**What to work on**
Copy exactly, leaving out every image, the lines from the one with "Recreate this scene" through the one with "S.view_settings.exposure=0", inclusive.

**Data records**
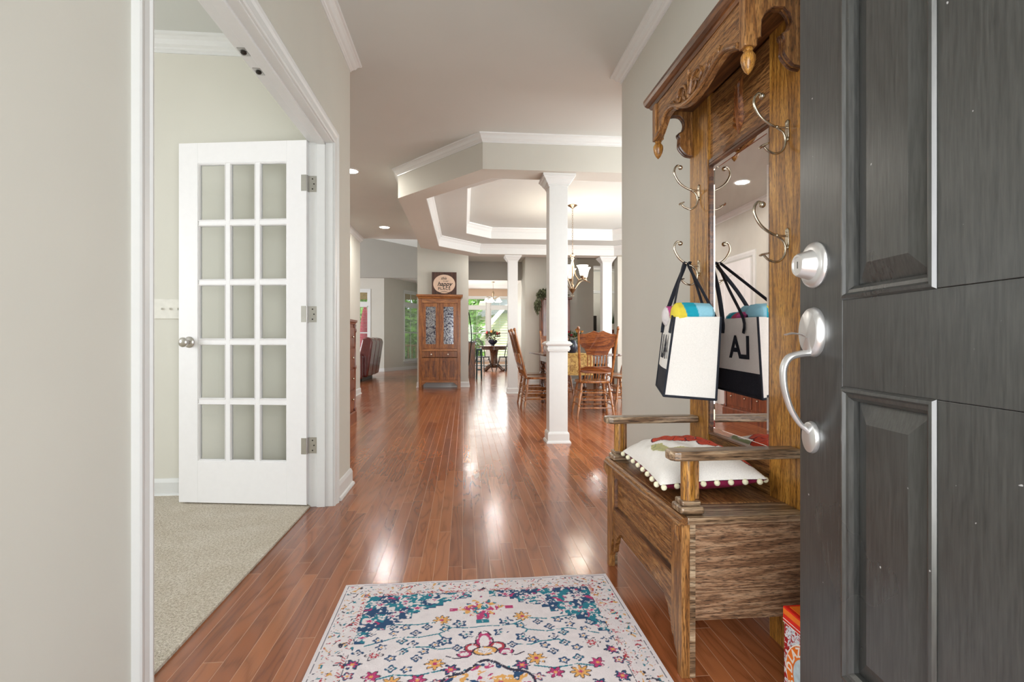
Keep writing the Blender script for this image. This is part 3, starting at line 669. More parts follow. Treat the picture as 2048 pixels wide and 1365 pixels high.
# ------------------------------------------------------------------ columns
def column(x, y, top=2.44, label='', near=True):
    t = thing('column', (x, y, 0), label, 'column', 'square white columns under the tray beam')
    s = 0.085
    def sq(h): return [(x - h, y - h), (x + h, y - h), (x + h, y + h), (x - h, y + h)]
    MB().box(x - s, x + s, y - s, y + s, 0.02, top - 0.01).build('shaft', 'trim', t, bevel=0.002)
    b_ = MB(); b_.sweep(sq(s), [(0, 0), (-0.027, 0), (-0.027, 0.010), (-0.020, 0.022), (-0.014, 0.024), (-0.014, 0.085), (-0.008, 0.098), (0, 0.105)], XY, True); b_.box(x - s, x + s, y - s, y + s, 0, 0.02)
    b_.build('plinth', 'trim', t)
    c_ = MB(); c_.sweep(sq(s), [(0, 2.335), (-0.006, 2.335), (-0.006, 2.345), (-0.012, 2.348), (-0.012, 2.356), (-0.024, 2.368), (-0.04, 2.395), (-0.052, 2.408), (-0.056, 2.418), (-0.064, 2.420), (-0.064, 2.4395), (0, 2.4395)], XY, True)
    c_.build('capital', 'trim', t)
    r_ = MB(); r_.sweep(sq(s), [(0, 0.835), (-0.014, 0.837), (-0.014, 0.847), (-0.020, 0.850), (-0.020, 0.872), (-0.014, 0.876), (-0.014, 0.880), (-0.032, 0.895), (-0.036, 0.900), (-0.036, 0.908), (-0.018, 0.925), (0, 0.93)] if near else [(0, 0.885), (-0.008, 0.885), (-0.008, 0.915), (-0.004, 0.92), (0, 0.92)], XY, True)
    r_.build('collar_moulding', 'trim', t)
    return t
column(0.855, 4.845, label='nearest square white column, between hallway and dining table')
column(0.86, 9.40, label='far left square white column beside the breakfast area opening', near=False)
column(2.56, 9.40, label='far right square white column behind the dining table', near=False)
tag(MB().box(2.62, 2.70, 9.27, 9.28, 2.40, 2.44).build('wooden_block', 'plaque_brown'), 'small brown wooden block above the far right column capital', 'block')

# recessed lights
labs = ['recessed ceiling light half hidden by the left wall corner', 'bright recessed ceiling light left of the tray beam', 'recessed ceiling light right of the entry wall', 'recessed ceiling light between dining beam and breakfast opening', 'recessed ceiling light over the bar stool', 'recessed ceiling light near the breakfast table']
for (x, y), lb in zip(CANS, labs):
    z = CEIL if y < 12.2 else 2.775
    t = thing('recessed_light', (x, y, z), lb, 'ceiling light', 'recessed ceiling lights')
    MB().lathe([(0.095, -0.0005), (0.095, -0.004), (0.080, -0.008), (0.078, -0.0005)], (x, y, z), 28).build('trim_ring', 'trim', t)
    MB().lathe([(0.001, -0.0085), (0.076, -0.0085), (0.076, -0.0100), (0.001, -0.0105)], (x, y, z), 28).build('lens', 'can_glow', t)
for o in list(bpy.data.objects):
    if o.name.startswith('recessed_lamp'): o.location.z = 2.7305 + (0.032 if o.location.y > 12.2 else 0)

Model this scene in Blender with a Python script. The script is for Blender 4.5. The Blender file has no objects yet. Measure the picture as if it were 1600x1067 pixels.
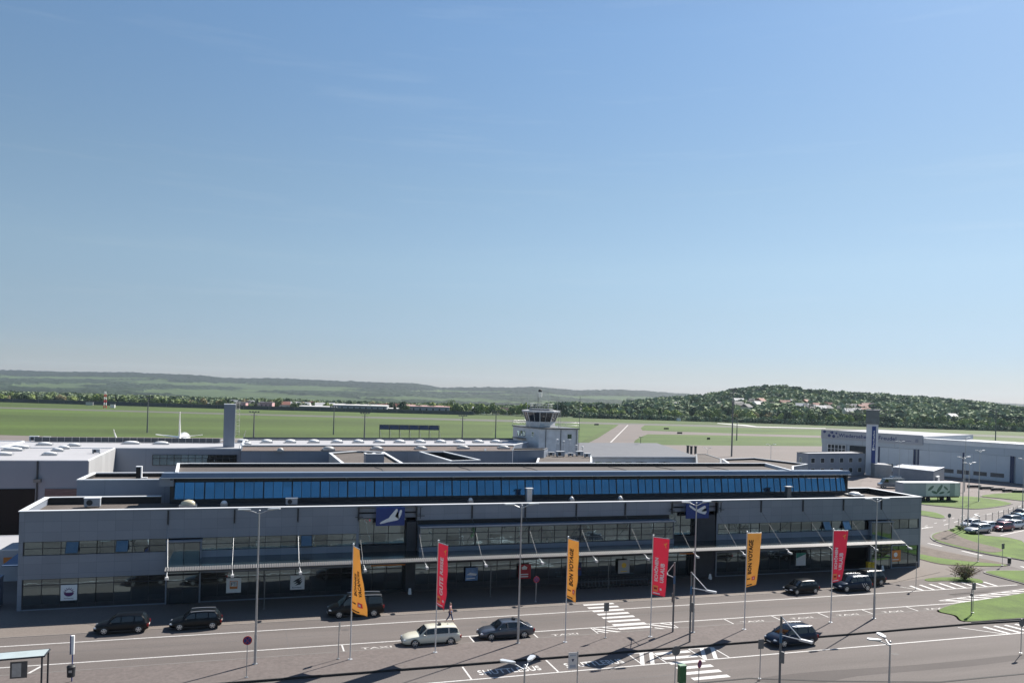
import bpy, bmesh, math, random
import numpy as np
from mathutils import Vector, Matrix
random.seed(7); RNG = np.random.RandomState(11)
R = math.radians
SC = bpy.context.scene
COL = SC.collection

# ---------------------------------------------------------------- camera
F_PX, CX, CY, ROLL, CAM_H = 1253.5, 800.0, 609.6, 0.0289, 21.3      # measured for a 1600 x 1067 frame
YAW = math.atan(400 / 1253.5)
cf = np.array([math.sin(YAW), math.cos(YAW), 0.0]); cr = np.array([math.cos(YAW), -math.sin(YAW), 0.0]); cu = np.array([0, 0, 1.0])
ir = cr * math.cos(ROLL) + cu * math.sin(ROLL); iu = -cr * math.sin(ROLL) + cu * math.cos(ROLL)
cam = bpy.data.cameras.new("camera"); cam_ob = bpy.data.objects.new("camera", cam); COL.objects.link(cam_ob)
cam.sensor_width = 36; cam.lens = F_PX / 1600 * 36
cam.shift_y = (CY - 533.5) / 1600
cam.clip_start = 0.5; cam.clip_end = 30000
m3 = Matrix(((ir[0], iu[0], -cf[0]), (ir[1], iu[1], -cf[1]), (ir[2], iu[2], -cf[2])))
cam_ob.matrix_world = Matrix.Translation((0, 0, CAM_H)) @ m3.to_4x4()
SC.camera = cam_ob

# ---------------------------------------------------------------- sky and sun
SUN = Vector((0.967, 0.582, 1.0)).normalized()          # direction towards the sun
el = math.asin(SUN.z); az = math.atan2(SUN.x, SUN.y)
w = bpy.data.worlds.new("World"); SC.world = w; w.use_nodes = True
nt = w.node_tree; nt.nodes.clear()
sky = nt.nodes.new('ShaderNodeTexSky'); sky.sky_type = 'NISHITA'; sky.sun_disc = False
sky.sun_elevation = el; sky.sun_rotation = az; sky.altitude = 300; sky.air_density = 1.0; sky.dust_density = 0.25; sky.ozone_density = 4.5
bg = nt.nodes.new('ShaderNodeBackground'); bg.inputs[1].default_value = 0.104
wo = nt.nodes.new('ShaderNodeOutputWorld')
# faint high wisps of cloud low in the sky
tc = nt.nodes.new('ShaderNodeTexCoord'); mp = nt.nodes.new('ShaderNodeMapping'); mp.inputs['Scale'].default_value = (2.2, 2.2, 34)
mp.inputs['Rotation'].default_value = (0.05, -0.06, 0)
nz = nt.nodes.new('ShaderNodeTexNoise'); nz.inputs['Scale'].default_value = 1.6; nz.inputs['Detail'].default_value = 6; nz.inputs['Roughness'].default_value = .6
rp = nt.nodes.new('ShaderNodeMapRange'); rp.inputs[1].default_value = .56; rp.inputs[2].default_value = .8; rp.inputs[3].default_value = 0; rp.inputs[4].default_value = .05
mx = nt.nodes.new('ShaderNodeMix'); mx.data_type = 'RGBA'; mx.inputs[7].default_value = (9.2, 9.8, 10.4, 1)
nt.links.new(tc.outputs['Generated'], mp.inputs[0]); nt.links.new(mp.outputs[0], nz.inputs['Vector']); nt.links.new(nz.outputs[0], rp.inputs[0])
nt.links.new(rp.outputs[0], mx.inputs[0]); nt.links.new(sky.outputs[0], mx.inputs[6]); sp = nt.nodes.new('ShaderNodeSeparateXYZ'); nt.links.new(tc.outputs['Generated'], sp.inputs[0]); fr_ = nt.nodes.new('ShaderNodeValToRGB'); fr_.color_ramp.interpolation = 'LINEAR'   # a duller, bluer spring horizon than the clear-air model gives
for i_, (p_, c_) in enumerate(((.0, (.325, .345, .45)), (.05, (.375, .380, .445)), (.096, (.47, .44, .435)), (.15, (.58, .525, .465)), (.24, (.63, .585, .50)), (.41, (.65, .665, .61)), (.8, (.60, .61, .60)))):
    e_ = fr_.color_ramp.elements[i_] if i_ < 2 else fr_.color_ramp.elements.new(p_); e_.position = p_; e_.color = (*c_, 1)
mu = nt.nodes.new('ShaderNodeMix'); mu.data_type = 'RGBA'; mu.blend_type = 'MULTIPLY'; mu.inputs[0].default_value = 1; nt.links.new(sp.outputs[2], fr_.inputs[0]); nt.links.new(mx.outputs[2], mu.inputs[6]); nt.links.new(fr_.outputs[0], mu.inputs[7]); nt.links.new(mu.outputs[2], bg.inputs[0]); nt.links.new(bg.outputs[0], wo.inputs[0])
sl = bpy.data.lights.new("sun", 'SUN'); sl.energy = 5.0; sl.angle = R(0.53); sl.color = (1, .945, .87)
so = bpy.data.objects.new("sun", sl); COL.objects.link(so); so.rotation_euler = (-SUN).to_track_quat('-Z', 'Y').to_euler(); so.location = (60, 40, 90)
SC.view_settings.view_transform = 'Standard'; SC.view_settings.look = 'None'; SC.view_settings.gamma = 1; SC.view_settings.exposure = 0.95
SC.render.engine = 'CYCLES'
SC.cycles.max_bounces = 6; SC.cycles.volume_bounces = 0; SC.cycles.caustics_reflective = False; SC.cycles.caustics_refractive = False

# ---------------------------------------------------------------- photo pixel -> place on a real surface
CAMP = np.array([0, 0, CAM_H])
def ray(x, y): return cf + ir * (x - CX) / F_PX - iu * (y - CY) / F_PX
def P(x, y, z=None, Y=None, r=None):
    d = ray(x, y)
    if z is not None: t = (z - CAM_H) / d[2]
    elif Y is not None: t = Y / d[1]
    else: t = r
    return CAMP + d * t
def Pl(x, y, p0, p1):                                    # on the vertical plane through two ground points
    n = np.array([-(p1[1] - p0[1]), p1[0] - p0[0]]); d = ray(x, y)
    t = (n @ np.array(p0[:2])) / (n @ d[:2]); return CAMP + d * t

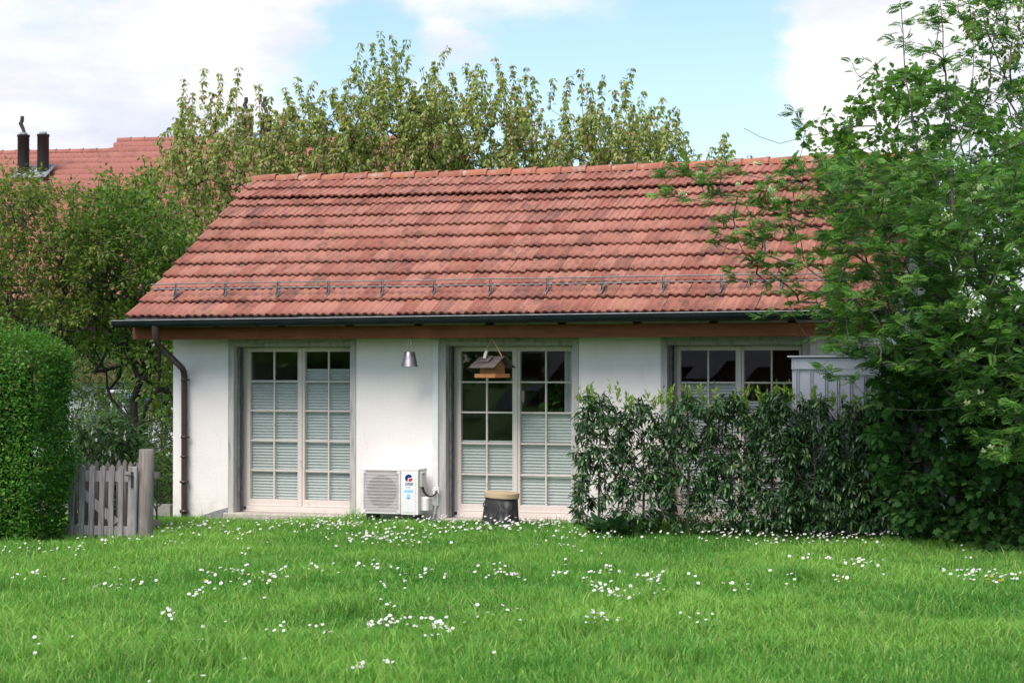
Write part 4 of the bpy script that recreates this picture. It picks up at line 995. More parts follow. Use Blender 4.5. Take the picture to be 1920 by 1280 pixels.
pos += nr * (bulge(pos[:, 0] + pos[:, 1], 0, pos[:, 2]) - dep)[:, None] + rng.normal(0, .02, (ui, 3))
pos[:, 2] += np.where(side == 2, .05 * np.sin(pos[:, 0] * 4) + rng.exponential(.05, ui), 0)
out = nrm(nr + rng.normal(0, .55, (ui, 3))); axis = nrm(out * .6 + rng.normal(0, .6, (ui, 3)) + np.array([0, 0, .25])); up = nrm(nr * .8 + np.array([0, 0, .7]) + rng.normal(0, .4, (ui, 3)))
tint = palette(ui, [(.050, .160, .020), (.075, .205, .026), (.030, .105, .016), (.13, .26, .04), (.16, .13, .05)], [4, 3, 3, 1.4, .25], .3, rng)
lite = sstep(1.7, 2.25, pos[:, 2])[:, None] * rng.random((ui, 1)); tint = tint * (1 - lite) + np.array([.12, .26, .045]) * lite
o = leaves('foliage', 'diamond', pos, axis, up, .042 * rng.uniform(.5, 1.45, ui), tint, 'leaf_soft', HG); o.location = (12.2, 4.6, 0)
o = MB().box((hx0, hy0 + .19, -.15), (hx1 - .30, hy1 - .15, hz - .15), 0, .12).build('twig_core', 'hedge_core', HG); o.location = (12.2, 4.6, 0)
sp = rng.uniform(0, 1, (60, 2)); sk = Skel([(hx0, -4.6, 1.9), (hx0 + .1, -4.6, 1.95)]); 

# ---- row of young laurels before the right door
names = ['first young laurel of the row, nearest the middle door', 'second young laurel of the row, counted from the middle door', 'third young laurel from the middle door, thin dark stem', 'fourth young laurel of the row before the right door',
         'fifth young laurel of the row, before the right door', 'sixth young laurel of the row with bare pale stem', 'laurel of the row right before the shed front', 'last laurel of the row, half hidden by the dark bush']
LA2 = [(.030, .076, .026), (.044, .104, .032), (.020, .052, .020), (.075, .145, .05), (.14, .22, .065)]
for i, (x, top, wd_) in enumerate([(1122, 742, 48), (1205, 752, 46), (1290, 748, 48), (1372, 745, 46), (1448, 744, 46), (1525, 752, 48), (1598, 762, 44), (1655, 772, 46)]):
    Y = -1.25 + .04 * (i % 2); rng = np.random.default_rng(50 + i)
    b = at(x, 700, Y); base = (b[0], Y, gz(b[0], Y) - .05)
    E, sk = bushy('young_laurel', names[i], 'shrub', [base, P(x + rng.uniform(-3, 3), 880, Y), P(x + rng.uniform(-4, 4), 800, Y), P(x, top + 26, Y)],
        [([(x - wd_ * .75, top + 25), (x - 20, top + 2), (x + 12, top - 8), (x + wd_ * .75, top + 24), (x + wd_, top + 70), (x + wd_ * .9, 900), (x + wd_ * .8, 985), (x - wd_ * .8, 985), (x - wd_ * .95, 890), (x - wd_, top + 80)], (235, 235, 250, 265, 275, 265, 250, 260)[i], Y - .24, Y + .22)],
        60 + i, LA2, [4, 4, 3, 1.6, .7], .098, 'lance', 'leaf_gloss', per=11, maxcnt=2, step=.085, r_tip=.0028, rmax=.016, bark='bark_grey', droop=.85, spread=.05, group='young laurels in a row before the right door', power=.4)
    # fresh upright tips
    n = 150; k = rng.integers(7, 11); c = [P(x + rng.uniform(-wd_ * .8, wd_ * .8), top + rng.uniform(-14, 18), Y + rng.uniform(-.15, .15)) for _ in range(k)]
    ps = np.array([c[j % k] for j in range(n)]) + rng.normal(0, 1, (n, 3)) * (.012, .012, .045); ax = nrm(rng.normal(0, .45, (n, 3)) + (0, 0, 1.0))
    o = leaves('fresh_tips', 'lance', ps, ax, nrm(rng.normal(0, 1, (n, 3))), .075 * rng.uniform(.6, 1.1, n), palette(n, [(.24, .33, .06), (.16, .26, .05)], [2, 2], .2, rng), 'leaf_soft', E); o.location = -Vector(E.location); o['kind'] = 'stuff'

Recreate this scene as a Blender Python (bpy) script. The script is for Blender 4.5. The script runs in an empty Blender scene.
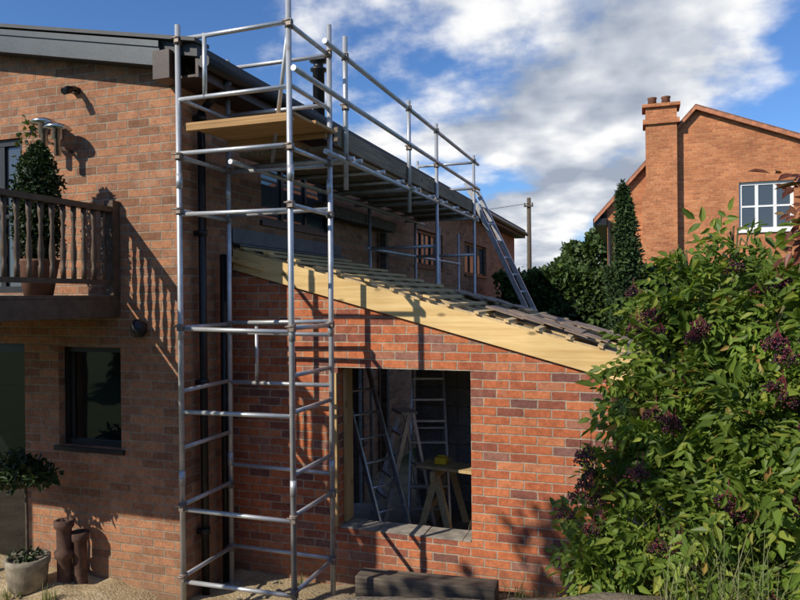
import bpy, math, random
import numpy as np
from mathutils import Vector, Matrix
random.seed(7); rng=np.random.default_rng(7)
S=bpy.context.scene
S.view_settings.view_transform='Standard'
try: S.view_settings.look='None'
except: pass
S.view_settings.exposure=0

# ---------------------------------------------------------------- materials
def newmat(name):
    m=bpy.data.materials.new(name); m.use_nodes=True
    nt=m.node_tree; b=nt.nodes['Principled BSDF']
    return m,nt,b
def N(nt,typ,**kw):
    n=nt.nodes.new(typ)
    for k,v in kw.items(): setattr(n,k,v)
    return n
def M(nt,op,a,b=None,c=None):
    n=nt.nodes.new('ShaderNodeMath'); n.operation=op
    for i,v in enumerate((a,b,c)):
        if v is None: continue
        if isinstance(v,(int,float)): n.inputs[i].default_value=v
        else: nt.links.new(v,n.inputs[i])
    return n.outputs[0]
def ramp(nt,fac,stops,interp='LINEAR'):
    r=nt.nodes.new('ShaderNodeValToRGB'); r.color_ramp.interpolation=interp
    e=r.color_ramp.elements
    while len(e)>1: e.remove(e[-1])
    e[0].position=stops[0][0]; e[0].color=(*stops[0][1],1)
    for p,c in stops[1:]:
        x=e.new(p); x.color=(*c,1)
    nt.links.new(fac,r.inputs[0]); return r.outputs[0]
def mixc(nt,fac,a,b,mode='MIX'):
    n=nt.nodes.new('ShaderNodeMix'); n.data_type='RGBA'; n.blend_type=mode
    for s,v in ((n.inputs[0],fac),(n.inputs[6],a),(n.inputs[7],b)):
        if isinstance(v,(int,float)): s.default_value=v
        elif isinstance(v,tuple): s.default_value=(*v,1)
        else: nt.links.new(v,s)
    return n.outputs[2]
def noise(nt,vec,scale,detail=4,rough=.55):
    n=nt.nodes.new('ShaderNodeTexNoise'); n.inputs['Scale'].default_value=scale
    n.inputs['Detail'].default_value=detail; n.inputs['Roughness'].default_value=rough
    if vec is not None: nt.links.new(vec,n.inputs['Vector'])
    return n.outputs['Fac']
def bump(nt,b,h,strength=.4,dist=.01):
    n=nt.nodes.new('ShaderNodeBump'); n.inputs['Strength'].default_value=strength
    n.inputs['Distance'].default_value=dist
    nt.links.new(h,n.inputs['Height']); nt.links.new(n.outputs[0],b.inputs['Normal'])

def simple(name,col,rough=.7,metal=0,var=.25,nscale=6,bmp=.15,spec=.4,stretch=None):
    m,nt,b=newmat(name)
    tc=N(nt,'ShaderNodeTexCoord'); v=tc.outputs['Object']
    if stretch:
        mp=N(nt,'ShaderNodeMapping'); mp.inputs['Scale'].default_value=stretch
        nt.links.new(v,mp.inputs[0]); v=mp.outputs[0]
    n1=noise(nt,v,nscale,5,.6)
    lo=tuple(c*(1-var) for c in col); hi=tuple(min(1,c*(1+var)) for c in col)
    c=ramp(nt,n1,[(.3,lo),(.7,hi)])
    nt.links.new(c,b.inputs['Base Color'])
    b.inputs['Roughness'].default_value=rough; b.inputs['Metallic'].default_value=metal
    b.inputs['Specular IOR Level'].default_value=spec
    if bmp: bump(nt,b,noise(nt,v,nscale*5,3),bmp,.004)
    return m

def steelmat(name):
    m,nt,b=newmat(name); tc=N(nt,'ShaderNodeTexCoord'); v=tc.outputs['Object']
    n1=noise(nt,v,9,5,.65); n2=noise(nt,v,55,3,.6); n3=noise(nt,v,4,4,.6)
    c=ramp(nt,n1,[(.3,(.36,.375,.39)),(.55,(.50,.515,.535)),(.75,(.62,.63,.64))])
    c=mixc(nt,ramp(nt,n2,[(.64,(0,)*3),(.70,(1,)*3)]),c,(.54,.51,.46))
    c=mixc(nt,ramp(nt,n3,[(.66,(0,)*3),(.76,(.6,)*3)]),c,(.20,.12,.07))
    nt.links.new(c,b.inputs['Base Color']); b.inputs['Metallic'].default_value=.55
    nt.links.new(ramp(nt,n1,[(.3,(.55,)*3),(.7,(.34,)*3)]),b.inputs['Roughness'])
    bump(nt,b,n2,.2,.003); return m

def timber(name,lo,hi,axis=0,rough=.6,knots=True):
    m,nt,b=newmat(name); tc=N(nt,'ShaderNodeTexCoord')
    mp=N(nt,'ShaderNodeMapping'); sc=[14,14,14]; sc[axis]=.7; mp.inputs['Scale'].default_value=sc
    nt.links.new(tc.outputs['Object'],mp.inputs[0])
    n1=noise(nt,mp.outputs[0],2.2,6,.65); n0=noise(nt,tc.outputs['Object'],1.3,3)
    c=ramp(nt,n1,[(.3,lo),(.68,hi)])
    c=mixc(nt,1,c,ramp(nt,n0,[(.3,(.8,.78,.75)),(.7,(1.1,1.1,1.1))]),'MULTIPLY')
    if knots:
        mv=N(nt,'ShaderNodeMapping'); s2=[7,7,7]; s2[axis]=3.2; mv.inputs['Scale'].default_value=s2; nt.links.new(tc.outputs['Object'],mv.inputs[0])
        vo=N(nt,'ShaderNodeTexVoronoi'); vo.inputs['Scale'].default_value=1; nt.links.new(mv.outputs[0],vo.inputs['Vector'])
        c=mixc(nt,ramp(nt,vo.outputs['Distance'],[(.06,(.85,)*3),(.16,(0,)*3)]),c,tuple(x*.35 for x in lo))
    nt.links.new(c,b.inputs['Base Color']); b.inputs['Roughness'].default_value=rough; b.inputs['Specular IOR Level'].default_value=.3
    bump(nt,b,n1,.25,.003); return m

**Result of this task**
Recreate this scene as a Blender Python (bpy) script. The script is for Blender 4.5. The script runs in an empty Blender scene.
import bpy, math, random
import numpy as np
from mathutils import Vector, Matrix
random.seed(7); rng=np.random.default_rng(7)
S=bpy.context.scene
S.view_settings.view_transform='Standard'
try: S.view_settings.look='None'
except: pass
S.view_settings.exposure=0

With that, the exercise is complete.